Limits in a normed space

Question

Let $X$ be a normed space. Suppose that $x,y \in X$ and $x+y \neq 0$.

If $\lim_{n \to \infty}\|(x+y)^n\|^{\frac{1}{n}} = 0$, then is it true that $\lim_{n \to \infty} \|x^n\| ^{\frac{1}{n}} = 0$ ?

Answer 1

As noted by Nicolas, $x^n$ does not make sense in a general normed space.

For linear operator $T$ on a Banach space, $\lim_{n \rightarrow \infty} ||T^n|| ^{\frac{1}{n}}$ computes the "spectral radius". So we could ask, given two operators $S,T$, with $S-T \ne 0$, is it true that if the spectral radius of $S+T$ is zero, then must the spectral raius of $T$ be zero?

Answer, no.

For example, even with $2 \times 2$ matrices this fails. $$ S := \begin{bmatrix}0 & 1 \\ 0 & 0\end{bmatrix} \\ T := \begin{bmatrix}0 & -1 \\ 1 & 0\end{bmatrix} \\ S+T := \begin{bmatrix}0 & 0 \\ 1 & 0\end{bmatrix} $$ Then $S+T$ is not $O$, but has spectral radius $0$. Easy computation, since $(S+T)^n = O$ for $n \ge 2$.
But $T$ has spectral radius $1$. Also easy, since $T^4 = I$, the powers repeat with period $4$ and $\|T^n\| = 1$ for all $n$.

Answer 2

I'm assuming you're actually working in a normed algebra.

The spectral radius of $x\in X$ is defined as $$r(x) = \lim_{n\to\infty} \|x^n\|^{\frac1n}$$

It is a standard result that the spectral radius is radius of the smallest closed ball around the origin enclosing the spectrum of $x$, i.e. $$r(x) = \max\{|\lambda| : \lambda \in \sigma(x)\}$$

So you are interested in whether $x+y\ne 0$ and $r(x+y) = 0$ implies $r(x) = 0$.

The answer is no.
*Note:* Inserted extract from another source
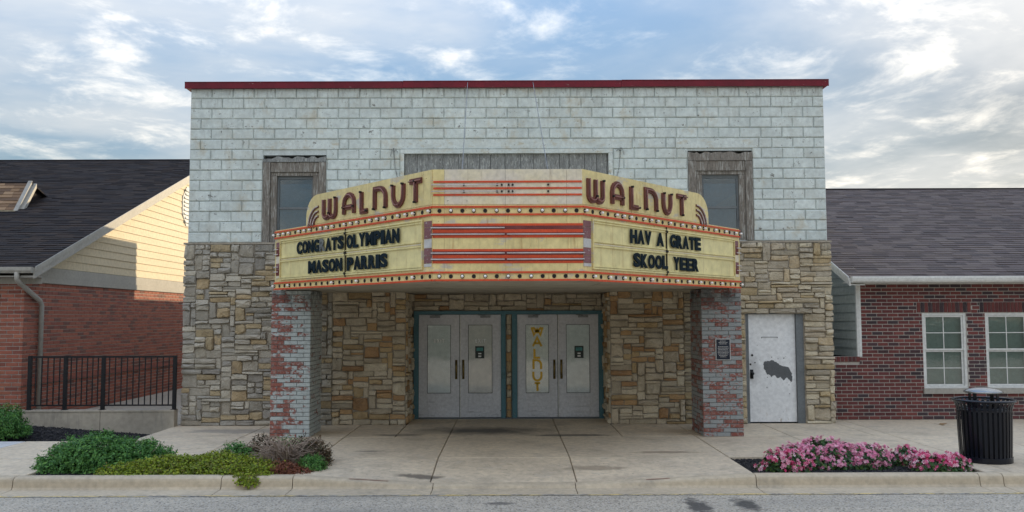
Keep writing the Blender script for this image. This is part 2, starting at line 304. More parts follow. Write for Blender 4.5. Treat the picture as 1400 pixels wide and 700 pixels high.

For a counterexample consider the $2\times 2$ matrices $x = \begin{bmatrix}1 & 1 \\ 0 & 1\end{bmatrix}$ and $y = \begin{bmatrix}-1 & 0 \\ 0 & -1\end{bmatrix}$.

Clearly $\sigma(x) = \{1\}$ and $\sigma(y) = \{-1\}$, but $$\sigma(x+y) = \sigma\left(\begin{bmatrix}0 & 1 \\ 0 & 0\end{bmatrix}\right) = \{0\}$$

Therefore $r(x+y) = 0$ but $r(x) = 1$ and $r(y) = -1$.